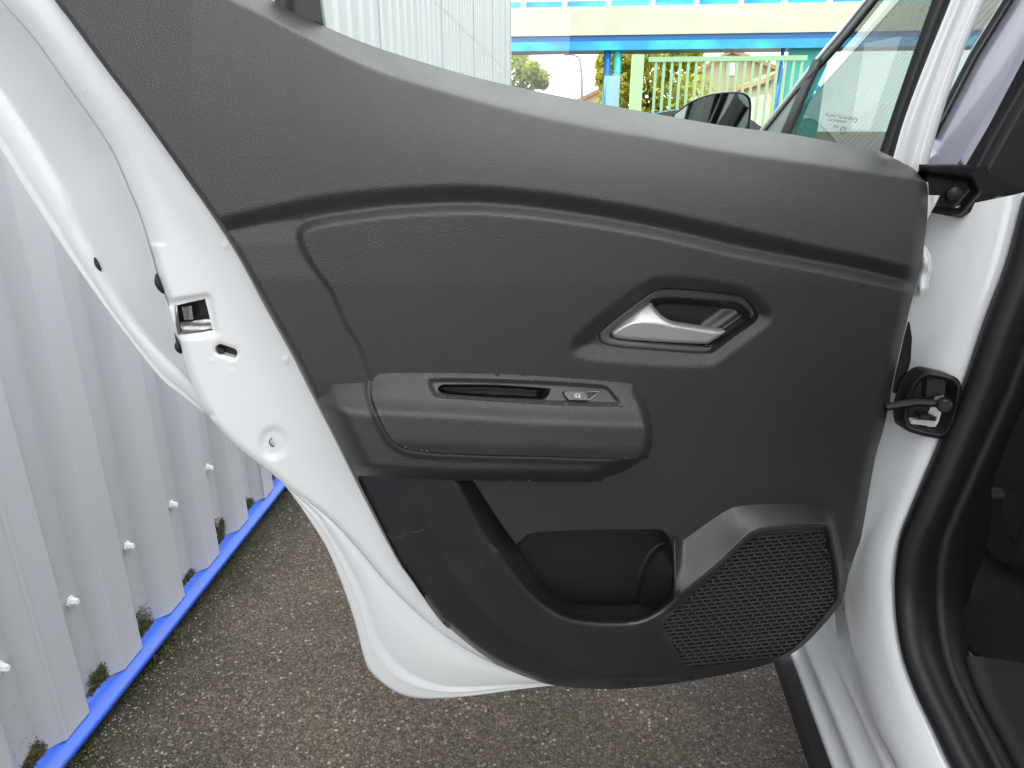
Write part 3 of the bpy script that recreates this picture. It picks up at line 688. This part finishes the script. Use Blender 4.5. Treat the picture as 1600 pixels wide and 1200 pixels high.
# upper pillar of the opening (dark) and film on the front door frame
GLN = np.array([1., 0, -.35]); GLC = .46 - .35 * 1.05
def PG(px, py, w): return on_plane(px, py, GLN, GLC - np.asarray(w))
FILM = A((1440,256),(1509,257.5),(1545,196),(1600,92),(1680,-50),(1605,-50),(1585,0),(1530,85),(1474,180))
MB().relief(FILM, lambda q: .004 + 0 * q[:,0], 20, skirt=.015, P=PG).build("pillar_film", M['applique'], car)
rb = np.array([(1612,-60),(1577,-1),(1522,87),(1471,185),(1455,215)], float)
MB().tube(PG(rb[:,0], rb[:,1], .008), .0075, 10).build("film_edge_seal", M['gloss_black'], car)
UP1 = A((1509,258),(1545,197),(1600,93),(1690,-60),(1900,-60),(1900,340),(1640,322),(1522,262))
UPR = crv([(1530,262),(1560,205),(1610,120),(1720,-60)], 4)
def PU(px, py, w): return PY(px, py, 1.04) + np.array([-.3, -.95, 0]) * np.broadcast_to(np.asarray(w, float), np.shape(px))[..., None]
MB().relief(UP1, lambda q: .004 + .012 * S((q[:,0] - np.interp(-q[:,1], -UPR[:,1], UPR[:,0])) / 8), 8, skirt=.03, P=PU).build("upper_pillar_cover", M['pillar'], car)
# --- front door: glass, frame, mirror, lower skin
FG = A((1130,290),(1190,203),(1271,97),(1352,-2),(1400,-60),(1605,-50),(1577,0),(1522,87),(1465,200),(1440,290))
fg = PG(FG[:,0], FG[:,1], np.zeros(len(FG)))
front_door = MB().loft([np.c_[np.full(12, x), np.linspace(1.06, 2.6, 12), np.full(12, z)] for x, z in ((.47, .25), (.435, .4), (.425, .7), (.44, .95), (.475, 1.075))]).build("front_door", M['white'], car)
fgo = MB().add(fg, [tuple(range(len(fg)))]).build("side_glass", M['front_glass'], front_door, smooth=False)
ap = np.array([(1150,250),(1190,201),(1230,150),(1271,96),(1310,50),(1350,0),(1400,-62)], float)
MB().loft([PG(ap[:,0] - 2 , ap[:,1], -.03), PG(ap[:,0] + 0, ap[:,1], .004), PG(ap[:,0] + 5, ap[:,1], .007), PG(ap[:,0] + 7, ap[:,1], .003)]).build("pillar_edge", M['white'], front_door)
kw = np.interp(ap[:,1], [50, 105, 140], [1, .9, .18]); MB().loft([PG(ap[:,0] + 6.5, ap[:,1], .003), PG(ap[:,0] + 6.5 + 2.5 * kw, ap[:,1], .008), PG(ap[:,0] + 6.5 + 7.5 * kw, ap[:,1] + kw, .008), PG(ap[:,0] + 6.5 + 15.5 * kw, ap[:,1] + kw, .005), PG(ap[:,0] + 6.5 + 16.5 * kw, ap[:,1] + kw, -.004)]).build("window_seal", M['rubber'], front_door)
sa = np.array([(1282,92),(1262,135),(1245,175),(1228,215),(1215,250)], float)
MB().loft([PG(sa[:,0] - 12, sa[:,1], .003), PG(sa[:,0] - 10, sa[:,1], .009), PG(sa[:,0] - 2, sa[:,1], .006), PG(sa[:,0] + 1, sa[:,1], .010), PG(sa[:,0] + 6, sa[:,1], .004)]).build("quarter_seal", M['rubber'], front_door)
QP = A((1155,255),(1196,204),(1274,103),(1268,125),(1246,170),(1212,255))
MB().relief(QP, lambda q: .004 + 0 * q[:,0], 12, skirt=.004, P=PG).build("quarter_panel", mat("grey_mirror_base", (.42, .43, .43), .4), front_door)
MO = crv([(1048,186),(1060,172),(1080,158),(1105,148),(1135,143.5),(1160,144),(1171,150),(1174.5,163),(1173,188),(1168,205),(1140,214),(1080,208)], 5, True)
MI = MO.mean(0) + (MO - MO.mean(0)) * A((.93, .90))
mo = resample(MO, 48, True); mi = resample(MI, 48, True); mc = mo.mean(0)
PM = lambda q, y: PY(q[:,0], q[:,1], y)
mir = MB().loft([PM(mi, 2.235), PM(mi * .5 + mo * .5, 2.222), PM(mo, 2.232), PM(mc + (mo - mc) * 1.0, 2.26) * 1.0, PM(mc + (mo - mc) * .93, 2.32), PM(mc + (mo - mc) * .6, 2.37), PM(mc + (mo - mc) * .1, 2.385)], closed=True)
mir.build("mirror_housing", M['gloss_black'], front_door)
mg = PM(mi, 2.236); MB().add(mg, [tuple(range(len(mg)))]).build("mirror_glass", mat("mirror_silver", (.24, .26, .26), .03, metal=1.), front_door, smooth=False)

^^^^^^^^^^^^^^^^

*WHAT TO DO:*
Reproduce the material above verbatim; omit every picture.

*EXPECTED ANSWER:*
Write part 3 of the bpy script that recreates this picture. It picks up at line 688. This part finishes the script. Use Blender 4.5. Treat the picture as 1600 pixels wide and 1200 pixels high.
# upper pillar of the opening (dark) and film on the front door frame
GLN = np.array([1., 0, -.35]); GLC = .46 - .35 * 1.05
def PG(px, py, w): return on_plane(px, py, GLN, GLC - np.asarray(w))
FILM = A((1440,256),(1509,257.5),(1545,196),(1600,92),(1680,-50),(1605,-50),(1585,0),(1530,85),(1474,180))
MB().relief(FILM, lambda q: .004 + 0 * q[:,0], 20, skirt=.015, P=PG).build("pillar_film", M['applique'], car)
rb = np.array([(1612,-60),(1577,-1),(1522,87),(1471,185),(1455,215)], float)
MB().tube(PG(rb[:,0], rb[:,1], .008), .0075, 10).build("film_edge_seal", M['gloss_black'], car)
UP1 = A((1509,258),(1545,197),(1600,93),(1690,-60),(1900,-60),(1900,340),(1640,322),(1522,262))
UPR = crv([(1530,262),(1560,205),(1610,120),(1720,-60)], 4)
def PU(px, py, w): return PY(px, py, 1.04) + np.array([-.3, -.95, 0]) * np.broadcast_to(np.asarray(w, float), np.shape(px))[..., None]
MB().relief(UP1, lambda q: .004 + .012 * S((q[:,0] - np.interp(-q[:,1], -UPR[:,1], UPR[:,0])) / 8), 8, skirt=.03, P=PU).build("upper_pillar_cover", M['pillar'], car)
# --- front door: glass, frame, mirror, lower skin
FG = A((1130,290),(1190,203),(1271,97),(1352,-2),(1400,-60),(1605,-50),(1577,0),(1522,87),(1465,200),(1440,290))
fg = PG(FG[:,0], FG[:,1], np.zeros(len(FG)))
front_door = MB().loft([np.c_[np.full(12, x), np.linspace(1.06, 2.6, 12), np.full(12, z)] for x, z in ((.47, .25), (.435, .4), (.425, .7), (.44, .95), (.475, 1.075))]).build("front_door", M['white'], car)
fgo = MB().add(fg, [tuple(range(len(fg)))]).build("side_glass", M['front_glass'], front_door, smooth=False)
ap = np.array([(1150,250),(1190,201),(1230,150),(1271,96),(1310,50),(1350,0),(1400,-62)], float)
MB().loft([PG(ap[:,0] - 2 , ap[:,1], -.03), PG(ap[:,0] + 0, ap[:,1], .004), PG(ap[:,0] + 5, ap[:,1], .007), PG(ap[:,0] + 7, ap[:,1], .003)]).build("pillar_edge", M['white'], front_door)
kw = np.interp(ap[:,1], [50, 105, 140], [1, .9, .18]); MB().loft([PG(ap[:,0] + 6.5, ap[:,1], .003), PG(ap[:,0] + 6.5 + 2.5 * kw, ap[:,1], .008), PG(ap[:,0] + 6.5 + 7.5 * kw, ap[:,1] + kw, .008), PG(ap[:,0] + 6.5 + 15.5 * kw, ap[:,1] + kw, .005), PG(ap[:,0] + 6.5 + 16.5 * kw, ap[:,1] + kw, -.004)]).build("window_seal", M['rubber'], front_door)
sa = np.array([(1282,92),(1262,135),(1245,175),(1228,215),(1215,250)], float)
MB().loft([PG(sa[:,0] - 12, sa[:,1], .003), PG(sa[:,0] - 10, sa[:,1], .009), PG(sa[:,0] - 2, sa[:,1], .006), PG(sa[:,0] + 1, sa[:,1], .010), PG(sa[:,0] + 6, sa[:,1], .004)]).build("quarter_seal", M['rubber'], front_door)
QP = A((1155,255),(1196,204),(1274,103),(1268,125),(1246,170),(1212,255))
MB().relief(QP, lambda q: .004 + 0 * q[:,0], 12, skirt=.004, P=PG).build("quarter_panel", mat("grey_mirror_base", (.42, .43, .43), .4), front_door)
MO = crv([(1048,186),(1060,172),(1080,158),(1105,148),(1135,143.5),(1160,144),(1171,150),(1174.5,163),(1173,188),(1168,205),(1140,214),(1080,208)], 5, True)
MI = MO.mean(0) + (MO - MO.mean(0)) * A((.93, .90))
mo = resample(MO, 48, True); mi = resample(MI, 48, True); mc = mo.mean(0)
PM = lambda q, y: PY(q[:,0], q[:,1], y)
mir = MB().loft([PM(mi, 2.235), PM(mi * .5 + mo * .5, 2.222), PM(mo, 2.232), PM(mc + (mo - mc) * 1.0, 2.26) * 1.0, PM(mc + (mo - mc) * .93, 2.32), PM(mc + (mo - mc) * .6, 2.37), PM(mc + (mo - mc) * .1, 2.385)], closed=True)
mir.build("mirror_housing", M['gloss_black'], front_door)
mg = PM(mi, 2.236); MB().add(mg, [tuple(range(len(mg)))]).build("mirror_glass", mat("mirror_silver", (.24, .26, .26), .03, metal=1.), front_door, smooth=False)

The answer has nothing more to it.